Ainda que sob grande vigilância e Censura, foi naquela década que surgiu o Cinema Novo, vanguarda cinematográfica que tinha ambições “modestas”: Mudar a História do Brasil, a História do Cinema e a História do Planeta. Um dos poucos integrantes daquele movimento artístico a estar vivo, Diegues afirma, ainda que com ressalvas, possuir um pouco desse idealismo artístico. “Tenho sim, ainda que me desminta às vezes. Não podemos deixar de ter esse ideal. Eu fui fazer cinema por isso, direcionei a minha vida por isso e não posso abandonar essa crença no tempo passado”.

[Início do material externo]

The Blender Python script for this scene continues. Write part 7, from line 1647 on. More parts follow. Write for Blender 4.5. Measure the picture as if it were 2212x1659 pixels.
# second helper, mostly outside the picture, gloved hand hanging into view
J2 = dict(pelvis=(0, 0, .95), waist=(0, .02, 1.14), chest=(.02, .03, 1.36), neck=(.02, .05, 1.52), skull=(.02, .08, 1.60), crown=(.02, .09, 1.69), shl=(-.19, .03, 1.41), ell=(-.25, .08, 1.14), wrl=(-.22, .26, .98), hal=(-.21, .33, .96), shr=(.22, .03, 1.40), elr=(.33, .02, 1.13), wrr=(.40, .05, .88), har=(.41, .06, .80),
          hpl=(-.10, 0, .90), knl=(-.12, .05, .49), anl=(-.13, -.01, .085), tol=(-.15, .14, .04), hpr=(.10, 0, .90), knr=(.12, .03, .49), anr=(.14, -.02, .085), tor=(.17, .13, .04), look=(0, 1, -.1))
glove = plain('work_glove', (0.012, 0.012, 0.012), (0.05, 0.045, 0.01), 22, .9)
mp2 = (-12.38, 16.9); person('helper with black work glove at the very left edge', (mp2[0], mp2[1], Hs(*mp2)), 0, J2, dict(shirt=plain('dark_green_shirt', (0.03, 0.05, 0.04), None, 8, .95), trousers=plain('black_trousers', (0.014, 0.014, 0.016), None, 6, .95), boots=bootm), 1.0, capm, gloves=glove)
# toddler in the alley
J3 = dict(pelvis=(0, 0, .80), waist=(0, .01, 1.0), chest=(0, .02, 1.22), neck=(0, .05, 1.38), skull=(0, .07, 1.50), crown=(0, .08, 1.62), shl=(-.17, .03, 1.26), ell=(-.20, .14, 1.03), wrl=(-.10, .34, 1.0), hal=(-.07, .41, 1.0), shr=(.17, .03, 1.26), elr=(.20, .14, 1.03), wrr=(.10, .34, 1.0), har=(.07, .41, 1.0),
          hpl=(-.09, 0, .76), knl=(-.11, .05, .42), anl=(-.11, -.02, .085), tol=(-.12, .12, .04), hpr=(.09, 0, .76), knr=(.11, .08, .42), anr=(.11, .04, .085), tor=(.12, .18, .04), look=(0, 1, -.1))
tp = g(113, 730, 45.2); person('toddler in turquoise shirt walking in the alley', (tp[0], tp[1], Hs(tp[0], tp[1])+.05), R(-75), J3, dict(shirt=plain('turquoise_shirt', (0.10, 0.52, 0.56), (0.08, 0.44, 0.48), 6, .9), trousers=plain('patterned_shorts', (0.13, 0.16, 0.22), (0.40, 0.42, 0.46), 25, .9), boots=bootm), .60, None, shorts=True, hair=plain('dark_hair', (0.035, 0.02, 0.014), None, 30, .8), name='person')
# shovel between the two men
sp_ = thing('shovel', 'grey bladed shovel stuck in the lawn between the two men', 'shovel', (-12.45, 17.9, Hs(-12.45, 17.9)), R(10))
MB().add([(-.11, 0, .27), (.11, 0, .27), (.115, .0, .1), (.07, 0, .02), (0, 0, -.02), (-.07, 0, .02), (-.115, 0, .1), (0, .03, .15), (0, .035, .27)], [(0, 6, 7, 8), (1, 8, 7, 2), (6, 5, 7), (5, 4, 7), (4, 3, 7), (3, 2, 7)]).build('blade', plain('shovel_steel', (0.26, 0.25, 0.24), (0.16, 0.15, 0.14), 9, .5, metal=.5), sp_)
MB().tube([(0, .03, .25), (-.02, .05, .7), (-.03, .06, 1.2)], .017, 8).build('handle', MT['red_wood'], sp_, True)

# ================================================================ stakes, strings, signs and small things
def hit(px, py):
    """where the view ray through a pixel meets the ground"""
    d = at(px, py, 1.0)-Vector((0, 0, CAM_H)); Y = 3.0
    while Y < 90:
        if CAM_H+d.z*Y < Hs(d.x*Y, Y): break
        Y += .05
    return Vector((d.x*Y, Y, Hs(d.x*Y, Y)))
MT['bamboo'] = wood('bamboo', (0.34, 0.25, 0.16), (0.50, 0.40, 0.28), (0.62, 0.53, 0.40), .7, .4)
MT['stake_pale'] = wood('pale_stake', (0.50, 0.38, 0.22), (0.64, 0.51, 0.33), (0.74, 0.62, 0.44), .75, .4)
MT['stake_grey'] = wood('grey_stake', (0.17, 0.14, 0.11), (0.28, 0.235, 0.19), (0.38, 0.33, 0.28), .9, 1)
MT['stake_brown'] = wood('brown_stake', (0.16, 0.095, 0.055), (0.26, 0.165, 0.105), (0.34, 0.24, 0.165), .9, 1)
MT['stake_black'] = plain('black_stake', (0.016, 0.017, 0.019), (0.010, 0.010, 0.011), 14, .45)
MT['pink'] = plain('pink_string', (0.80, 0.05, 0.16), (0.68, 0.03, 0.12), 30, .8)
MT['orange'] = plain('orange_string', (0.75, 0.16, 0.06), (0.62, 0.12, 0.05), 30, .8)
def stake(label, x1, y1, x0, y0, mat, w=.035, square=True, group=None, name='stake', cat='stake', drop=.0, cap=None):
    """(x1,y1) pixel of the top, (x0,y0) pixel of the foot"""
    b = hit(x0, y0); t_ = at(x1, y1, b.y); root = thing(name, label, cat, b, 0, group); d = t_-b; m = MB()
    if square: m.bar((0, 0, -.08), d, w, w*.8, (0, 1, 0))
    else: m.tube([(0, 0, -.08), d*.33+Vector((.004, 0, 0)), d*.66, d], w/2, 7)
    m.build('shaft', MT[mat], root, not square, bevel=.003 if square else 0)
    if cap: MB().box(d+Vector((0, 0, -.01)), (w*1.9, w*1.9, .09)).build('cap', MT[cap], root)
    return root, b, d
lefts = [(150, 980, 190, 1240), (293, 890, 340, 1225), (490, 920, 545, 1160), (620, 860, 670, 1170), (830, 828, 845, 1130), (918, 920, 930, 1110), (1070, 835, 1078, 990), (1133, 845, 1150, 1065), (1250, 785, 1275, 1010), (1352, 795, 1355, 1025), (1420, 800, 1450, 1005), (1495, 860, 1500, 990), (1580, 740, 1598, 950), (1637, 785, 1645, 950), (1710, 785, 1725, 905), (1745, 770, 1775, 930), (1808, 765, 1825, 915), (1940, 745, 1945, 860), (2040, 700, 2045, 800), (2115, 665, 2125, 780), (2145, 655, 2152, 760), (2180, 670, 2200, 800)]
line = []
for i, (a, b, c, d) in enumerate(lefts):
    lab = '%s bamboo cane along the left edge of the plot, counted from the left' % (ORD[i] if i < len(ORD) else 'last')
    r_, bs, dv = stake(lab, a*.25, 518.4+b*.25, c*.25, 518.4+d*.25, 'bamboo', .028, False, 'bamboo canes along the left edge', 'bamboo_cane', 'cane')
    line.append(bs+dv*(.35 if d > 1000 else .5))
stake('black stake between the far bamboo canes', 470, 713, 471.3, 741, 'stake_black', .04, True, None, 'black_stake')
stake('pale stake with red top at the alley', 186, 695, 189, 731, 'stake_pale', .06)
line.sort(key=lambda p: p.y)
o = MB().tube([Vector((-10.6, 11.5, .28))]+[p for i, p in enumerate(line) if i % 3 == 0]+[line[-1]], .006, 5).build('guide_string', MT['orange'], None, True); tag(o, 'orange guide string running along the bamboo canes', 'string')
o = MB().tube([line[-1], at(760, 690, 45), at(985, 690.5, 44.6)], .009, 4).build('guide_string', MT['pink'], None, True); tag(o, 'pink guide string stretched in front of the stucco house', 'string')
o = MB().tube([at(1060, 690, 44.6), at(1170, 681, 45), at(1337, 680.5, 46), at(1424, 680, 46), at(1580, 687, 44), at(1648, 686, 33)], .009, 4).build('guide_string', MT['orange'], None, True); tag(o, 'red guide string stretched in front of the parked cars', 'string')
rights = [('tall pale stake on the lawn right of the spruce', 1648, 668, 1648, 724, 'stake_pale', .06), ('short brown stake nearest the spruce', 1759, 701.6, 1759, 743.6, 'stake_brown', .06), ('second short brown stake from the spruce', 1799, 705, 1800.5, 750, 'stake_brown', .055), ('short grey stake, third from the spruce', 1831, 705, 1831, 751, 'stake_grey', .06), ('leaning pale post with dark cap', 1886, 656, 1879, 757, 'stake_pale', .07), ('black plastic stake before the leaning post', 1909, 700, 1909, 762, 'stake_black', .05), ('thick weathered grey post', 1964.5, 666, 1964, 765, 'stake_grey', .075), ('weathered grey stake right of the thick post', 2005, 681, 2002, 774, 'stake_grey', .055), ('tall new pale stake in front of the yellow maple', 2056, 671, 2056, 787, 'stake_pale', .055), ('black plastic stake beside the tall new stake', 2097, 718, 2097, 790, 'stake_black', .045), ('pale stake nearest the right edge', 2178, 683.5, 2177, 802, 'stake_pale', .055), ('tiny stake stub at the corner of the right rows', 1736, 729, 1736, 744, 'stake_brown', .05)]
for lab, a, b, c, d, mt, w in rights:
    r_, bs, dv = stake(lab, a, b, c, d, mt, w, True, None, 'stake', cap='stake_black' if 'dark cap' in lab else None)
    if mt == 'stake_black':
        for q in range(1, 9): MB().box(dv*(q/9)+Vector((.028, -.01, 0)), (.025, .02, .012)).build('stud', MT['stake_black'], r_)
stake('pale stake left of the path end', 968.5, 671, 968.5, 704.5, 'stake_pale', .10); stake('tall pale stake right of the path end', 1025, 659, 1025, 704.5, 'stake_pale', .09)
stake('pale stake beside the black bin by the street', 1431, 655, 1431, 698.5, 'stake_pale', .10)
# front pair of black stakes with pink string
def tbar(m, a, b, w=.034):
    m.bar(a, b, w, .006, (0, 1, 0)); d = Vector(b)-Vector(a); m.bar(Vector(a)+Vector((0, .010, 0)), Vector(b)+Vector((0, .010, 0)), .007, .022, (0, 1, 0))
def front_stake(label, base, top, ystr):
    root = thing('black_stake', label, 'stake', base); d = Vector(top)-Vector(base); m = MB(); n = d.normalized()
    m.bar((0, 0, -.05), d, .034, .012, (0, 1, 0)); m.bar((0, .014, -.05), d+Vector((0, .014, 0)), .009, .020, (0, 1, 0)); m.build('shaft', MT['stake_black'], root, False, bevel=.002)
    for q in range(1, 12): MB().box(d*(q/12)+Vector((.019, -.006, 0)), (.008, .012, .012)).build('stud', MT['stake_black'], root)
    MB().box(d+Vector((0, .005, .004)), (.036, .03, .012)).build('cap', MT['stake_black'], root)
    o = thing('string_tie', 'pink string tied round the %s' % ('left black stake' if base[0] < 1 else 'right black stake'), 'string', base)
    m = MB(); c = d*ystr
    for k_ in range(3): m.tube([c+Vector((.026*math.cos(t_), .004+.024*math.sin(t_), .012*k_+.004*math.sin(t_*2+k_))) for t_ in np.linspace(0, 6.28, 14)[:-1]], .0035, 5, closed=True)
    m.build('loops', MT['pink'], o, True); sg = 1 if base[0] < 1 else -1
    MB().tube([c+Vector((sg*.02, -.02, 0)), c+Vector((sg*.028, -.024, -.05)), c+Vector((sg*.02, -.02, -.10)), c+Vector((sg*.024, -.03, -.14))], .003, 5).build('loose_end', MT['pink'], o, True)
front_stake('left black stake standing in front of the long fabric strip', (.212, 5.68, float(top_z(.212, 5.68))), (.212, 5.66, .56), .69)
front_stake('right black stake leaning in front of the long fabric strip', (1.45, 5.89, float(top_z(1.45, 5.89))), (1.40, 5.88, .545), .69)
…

Se eu negar o que acredito minha vida fica sem sentido. Tenho que defender esse ideal ate morrer, mas é algo muito difícil esperar o Brasil melhorar, achar seu rumo. Antigamente era esse o nosso desejo e perspectiva de que o País fosse aquilo que criamos mas ele não aceitou, não deu certo – Cacá Diegues
Um diretor visionário que é, Cacá não romantiza os artistas do passado, achando-os melhores que os atuais. Pelo contrário. É tácito: “Eu acho que os atores atuais são muito melhores que os de antigamente. Os de agora, quando chegam para fazer cinema, já passaram por outras experiências, como a televisão e o teatro, têm outras vivências e, no filme eles são sempre melhores”. Ainda que aponte isto, o profissional ressalta o valor da experiência. “Fagundes, no filme, é um assombro. Parece que gravou ontem o filme de 2003 e está maravilhoso no atual. Creio que soma-se a ele o talento, a prática, já que trabalhou muito nesse tempo e de lá pra cá sua carreira cresceu ainda mais, tal como acontece com todos os atores brasileiros”.

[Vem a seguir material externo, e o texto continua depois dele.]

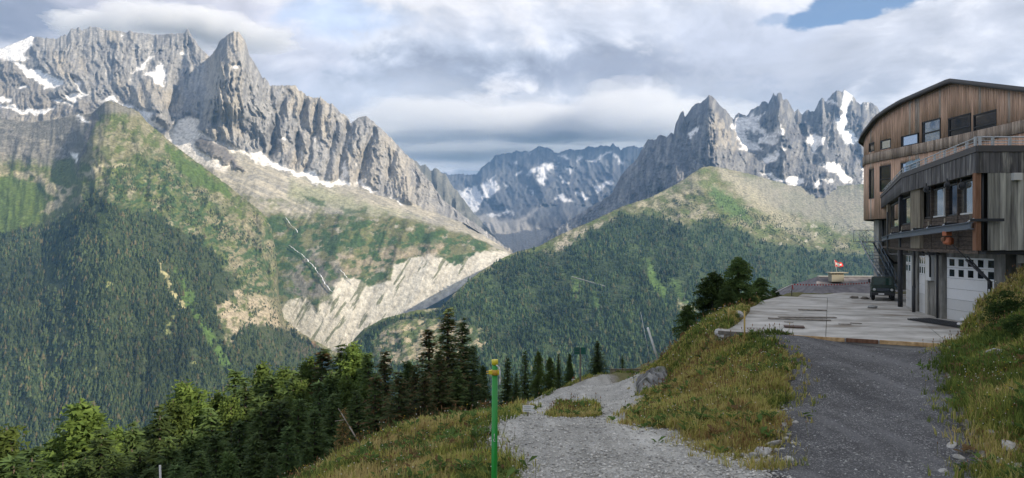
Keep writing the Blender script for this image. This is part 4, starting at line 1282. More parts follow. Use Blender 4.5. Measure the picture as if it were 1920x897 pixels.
GREEN = (0.19, 0.24, 0.055)
YGREEN = (0.42, 0.41, 0.11)
STRAW = (0.56, 0.45, 0.20)
RUST = (0.36, 0.24, 0.11)
DKGREEN = (0.09, 0.14, 0.036)


def t_knoll(X, Y, r):
    return off_road(X, Y, r) & (X < 0.6 + 0.12 * Y) & (Y < 26) & (X > -7)


def t_bank(X, Y, r):
    return off_road(X, Y, r) & (X >= 0.6 + 0.12 * Y) & (X < 0.46 * Y + 2.0) & ~((X > 9) & (Y > 45))


def t_right(X, Y, r):
    return off_road(X, Y, r) & (X > 0.62 * Y - 0.6)


def t_track(X, Y, r):
    return off_road(X, Y, r) & (X < 0.6 + 0.12 * Y) & (Y >= 18) & (X > 0.01 * Y - 0.6) & (poly_sd(X, Y, G_PATH) > -5)


def t_isle(X, Y, r):
    return poly_sd(X, Y, G_ISLE) + edge_noise(X, Y, 0.2) > 0


def t_far(X, Y, r):
    u, v = pad_uv(X, Y)
    return off_road(X, Y, r) & (((u < -0.2) & (u > -7)) | (v > 27)) & (Y > 33)


grass_stuff('grass', 15000, 11, (-7, 4, 11, 26, t_knoll), 0.10, 0.32, (DKGREEN, GREEN, YGREEN, YGREEN, STRAW, STRAW))
grass_stuff('grass', 23000, 12, (2, 20, 12.5, 52, t_bank), 0.09, 0.30, (DKGREEN, GREEN, YGREEN, STRAW, YGREEN, RUST))
grass_stuff('grass', 11000, 13, (7, 22, 9.5, 29, t_right), 0.11, 0.40, (DKGREEN, DKGREEN, GREEN, GREEN, YGREEN, STRAW))
grass_stuff('grass', 3000, 14, (-3, 7, 18, 60, t_track), 0.12, 0.35, (DKGREEN, GREEN, YGREEN, STRAW))
grass_stuff('grass', 1500, 15, (0, 5, 18, 33, t_isle), 0.05, 0.16, (DKGREEN, GREEN, YGREEN))
grass_stuff('grass', 5500, 16, (6, 34, 32, 66, t_far), 0.15, 0.4, (DKGREEN, GREEN, YGREEN, STRAW))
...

Contemporaneamente tem sido discutida a questão Ianomâmi, falando-se, inclusive, tratar-se de uma tipificação de genocídio. Algo muito semelhante foi trazido à tona nos Anos 1970, quando da construção da Rodovia Transamazônica, que não previu estudos indigenistas e nem a pertinência do traçado da estrada, desconsiderando que ela passaria sobre terras indígenas. O desconhecimento sobre esse Brasil profundo e da questão autóctone parece repetir-se. E já era urgente contar, lá nos anos 1970, esse Brasil vetado/velado nas telas de cinema. Era isso que compunha o roteiro de “Bye Bye Brasil“, sucesso lançado no fim daquela década. Praquele road-movie havia script apenas para o que acontecia dentro do caminhão que transportava os personagens principais. O que acontecia às expensas do veículo, não. É o que seu diretor aponta: “Eu não conhecia o Brasil. Este é, sobretudo, um filme de descoberta sobre o comportamento dos índios, por exemplo. E tudo foi descoberto na hora, não foi algo inicialmente planejado não”.

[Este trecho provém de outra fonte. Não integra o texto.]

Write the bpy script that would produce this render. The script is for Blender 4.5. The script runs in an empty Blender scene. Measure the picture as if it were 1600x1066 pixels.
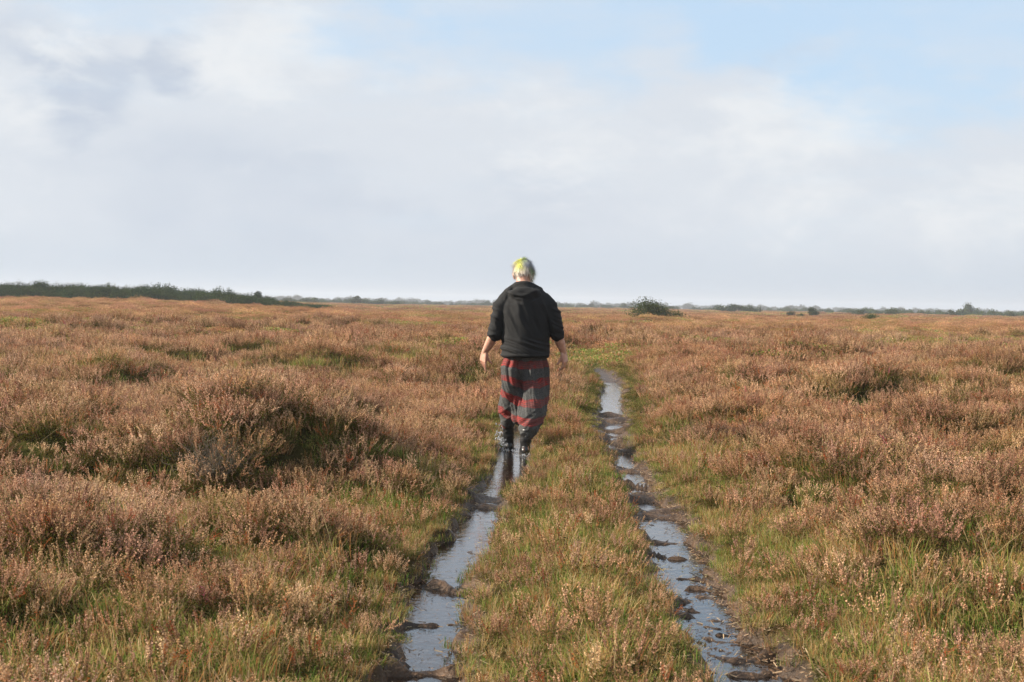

Ao falar de “Bye Bye Brasil“, o diretor salienta que ele era muito ousado por ser um road-movie estrada onde havia, imprescindivelmente, uma estrada e um caminhão passando. Quando monta “O Grande Circo Místico“, baseado na obra de Jorge de Lima e nas músicas de Chico Buarque, afirmou que aquele longa era “Uma síntese de tudo o que eu fiz em cinema até hoje, é uma síntese do que eu penso do cinema”. O longa traz Flora Diegues, cantando a “Ciranda da Bailarina“, eternizando assim, a voz que fora silenciada. A(s) saudade (s) fizeram Cacá resgatar Deus em sua obra, tal como Fernando Pessoa conta no “Poema do menino Jesus”: Deitando-o em sua cama, de películas cinematográficas e contando-lhe histórias, pegou-lhe para brincar os sonhos de imortalidade.